For 18 years, the United Nations Association Film Festival (UNAFF) has been searching the globe for exemplars of documentary cinema. In 1998, the Bay Area hosted only four film festivals—the UNAFF, the Mill Valley film Festival, the San Francisco International Film Festival and Cinequest. Today there are 54 Bay Area screenfests but UNAFF remains unique in presenting 60 films over 11 days—"documentaries that will change your view of the world." Films about pollution, war, rebellion, restoration, redemption and renewal.

The theme of this year's UNAFF is "Running Out of Time," a reference to the United Nation's Millennium Development Goals—to eradicate poverty and hunger; promote social, economic and gender equality; improve healthcare; address racism; reduce violence; and protect the global environment. The festival's eclectic fare features films from Afghanistan, Cuba, Ecuador, India, Iraq, Libya, South Africa, Pakistan, Nepa, Nairobi and the US. (For the complete schedule, click here.) 

 

Despite the fact that the UN Charter was signed in 1945 at the War Memorial and Performing Arts Center in San Francisco, most of UNAFF's 2015 screenings are happening in Palo Alto. 

The single evening of SF screenings is set for 7pm, October 19, at the Ninth Street Independent Film Center. The films to be show include Good Muslim Girls (the world debut of a seven-minute short exploring the world of two anonymous Iraqi women who challenge the prevailing dress codes at their university), The Sound Man (a 27-minute Ethiopia-Kenya-Somalia-Sudan-Rwanda-USA collaboration about a journalist who has spent 35 years recording the cacophony of riots and revolution across East Africa), and Finding Hillywood (a 58-minute tribute to Rwanda's pioneering film industry, which has managed to introduce movies to rural villages for the first time by deploying large, inflatable outdoor screens). Filmmaker Leah Warshawski will join a panel discussion after the screenings. 

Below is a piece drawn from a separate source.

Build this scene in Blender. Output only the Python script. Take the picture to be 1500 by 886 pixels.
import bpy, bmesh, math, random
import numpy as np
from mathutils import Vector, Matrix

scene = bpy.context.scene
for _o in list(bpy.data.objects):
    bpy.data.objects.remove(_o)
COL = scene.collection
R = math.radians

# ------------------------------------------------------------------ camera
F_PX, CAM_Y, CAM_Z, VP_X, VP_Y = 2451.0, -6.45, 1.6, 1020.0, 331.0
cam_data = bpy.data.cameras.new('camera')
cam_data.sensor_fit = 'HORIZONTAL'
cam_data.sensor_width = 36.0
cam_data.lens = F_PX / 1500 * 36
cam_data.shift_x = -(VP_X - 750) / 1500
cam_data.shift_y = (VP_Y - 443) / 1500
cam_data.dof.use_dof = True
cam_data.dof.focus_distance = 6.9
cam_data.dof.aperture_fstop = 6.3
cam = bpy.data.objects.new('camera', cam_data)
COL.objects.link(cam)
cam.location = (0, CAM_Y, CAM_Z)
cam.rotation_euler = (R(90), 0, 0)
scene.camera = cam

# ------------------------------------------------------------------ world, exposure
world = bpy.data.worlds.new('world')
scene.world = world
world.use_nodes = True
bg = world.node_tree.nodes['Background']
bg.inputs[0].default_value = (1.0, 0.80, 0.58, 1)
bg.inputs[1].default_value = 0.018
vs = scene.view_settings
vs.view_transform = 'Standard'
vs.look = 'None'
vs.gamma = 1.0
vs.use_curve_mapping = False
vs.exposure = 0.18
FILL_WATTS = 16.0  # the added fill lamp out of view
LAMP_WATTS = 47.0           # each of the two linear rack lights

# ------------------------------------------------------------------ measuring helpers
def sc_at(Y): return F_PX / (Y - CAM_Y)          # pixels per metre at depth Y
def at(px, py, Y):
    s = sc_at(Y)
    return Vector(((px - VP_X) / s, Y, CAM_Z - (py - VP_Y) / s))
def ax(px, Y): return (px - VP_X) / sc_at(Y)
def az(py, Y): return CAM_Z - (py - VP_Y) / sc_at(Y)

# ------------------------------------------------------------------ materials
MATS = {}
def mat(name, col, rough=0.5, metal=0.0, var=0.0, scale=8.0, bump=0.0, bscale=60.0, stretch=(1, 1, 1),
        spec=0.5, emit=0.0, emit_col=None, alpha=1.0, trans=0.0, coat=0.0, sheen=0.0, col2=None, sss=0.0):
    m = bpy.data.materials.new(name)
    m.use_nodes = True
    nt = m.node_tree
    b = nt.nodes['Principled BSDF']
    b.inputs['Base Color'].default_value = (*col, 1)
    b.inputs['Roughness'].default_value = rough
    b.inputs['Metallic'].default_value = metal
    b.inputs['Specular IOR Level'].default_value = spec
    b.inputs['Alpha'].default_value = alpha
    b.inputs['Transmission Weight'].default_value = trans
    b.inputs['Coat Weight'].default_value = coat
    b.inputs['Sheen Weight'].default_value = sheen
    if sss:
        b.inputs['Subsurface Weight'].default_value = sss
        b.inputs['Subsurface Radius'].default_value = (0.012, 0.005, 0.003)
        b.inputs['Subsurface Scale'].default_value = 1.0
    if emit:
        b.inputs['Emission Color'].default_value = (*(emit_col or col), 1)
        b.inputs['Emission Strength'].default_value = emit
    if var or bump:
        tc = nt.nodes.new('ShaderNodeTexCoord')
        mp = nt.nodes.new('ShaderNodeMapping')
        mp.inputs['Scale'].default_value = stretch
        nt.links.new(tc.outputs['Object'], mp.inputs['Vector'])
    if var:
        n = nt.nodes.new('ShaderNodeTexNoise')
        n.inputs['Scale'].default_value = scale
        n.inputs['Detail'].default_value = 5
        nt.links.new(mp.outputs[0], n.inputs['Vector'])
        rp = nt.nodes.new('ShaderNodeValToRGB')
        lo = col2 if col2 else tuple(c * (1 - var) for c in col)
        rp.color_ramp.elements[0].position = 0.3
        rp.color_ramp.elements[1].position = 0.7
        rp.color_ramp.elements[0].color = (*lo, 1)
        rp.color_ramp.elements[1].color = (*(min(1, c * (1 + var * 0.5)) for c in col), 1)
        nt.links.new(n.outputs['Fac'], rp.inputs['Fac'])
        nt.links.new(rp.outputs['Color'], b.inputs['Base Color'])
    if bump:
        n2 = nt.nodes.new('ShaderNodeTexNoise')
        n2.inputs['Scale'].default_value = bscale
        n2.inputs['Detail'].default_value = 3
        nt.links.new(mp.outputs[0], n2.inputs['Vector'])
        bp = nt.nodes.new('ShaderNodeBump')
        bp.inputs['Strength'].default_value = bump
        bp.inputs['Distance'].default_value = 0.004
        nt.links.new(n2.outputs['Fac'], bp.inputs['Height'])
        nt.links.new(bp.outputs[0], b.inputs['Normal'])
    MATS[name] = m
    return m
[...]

UNAFF's 2015 collection showcases the work of 11 local filmmakers: Pratibha Parmar's Alice Walker: Beauty in Truth; Dave Iverson's Capturing Grace; David Collier's Free; Ken Schneider and Marcia Jarmel's Havana Curveball; Elizabeth Lo's Hotel 22; Jacob Kornbluth's Inequality for All; David Chai's A Knock on My Door; Chistopher Beaver's Racing to Zero: In Pursuit of Zero Waste; Abby Ginzberg's Soft Vengeance: Albie Sachs and the New South Africa; John Antonelli's Unfair Game: The Politics of Poaching; and Vanessa Warheit's animated, anti-gasoline short, Worse than Poop

At UNAFF's San Francisco press event, Christopher Beaver spoke about his experience producing a film about San Francisco's decision to become the nation's leading "zero-waste" city and is on track to cutting its pollution load by 40%. Beaver offered an example of the truth behind the power of a documentary to "change your view of the world." Back in January, Beaver learned of plans to construct a huge trash incinerator in Hilo, Hawaii. When he offered to fly to the islands and screen "Racing to Zero," local authorities were forced to hold a vote on whether he would be allowed to screen the film. The film was shown and, in a March vote, the incinerator plan was rejected. Beaver couldn't help smiling when he recalled the words of a local resident: "Your film literally changed Hawaiian history."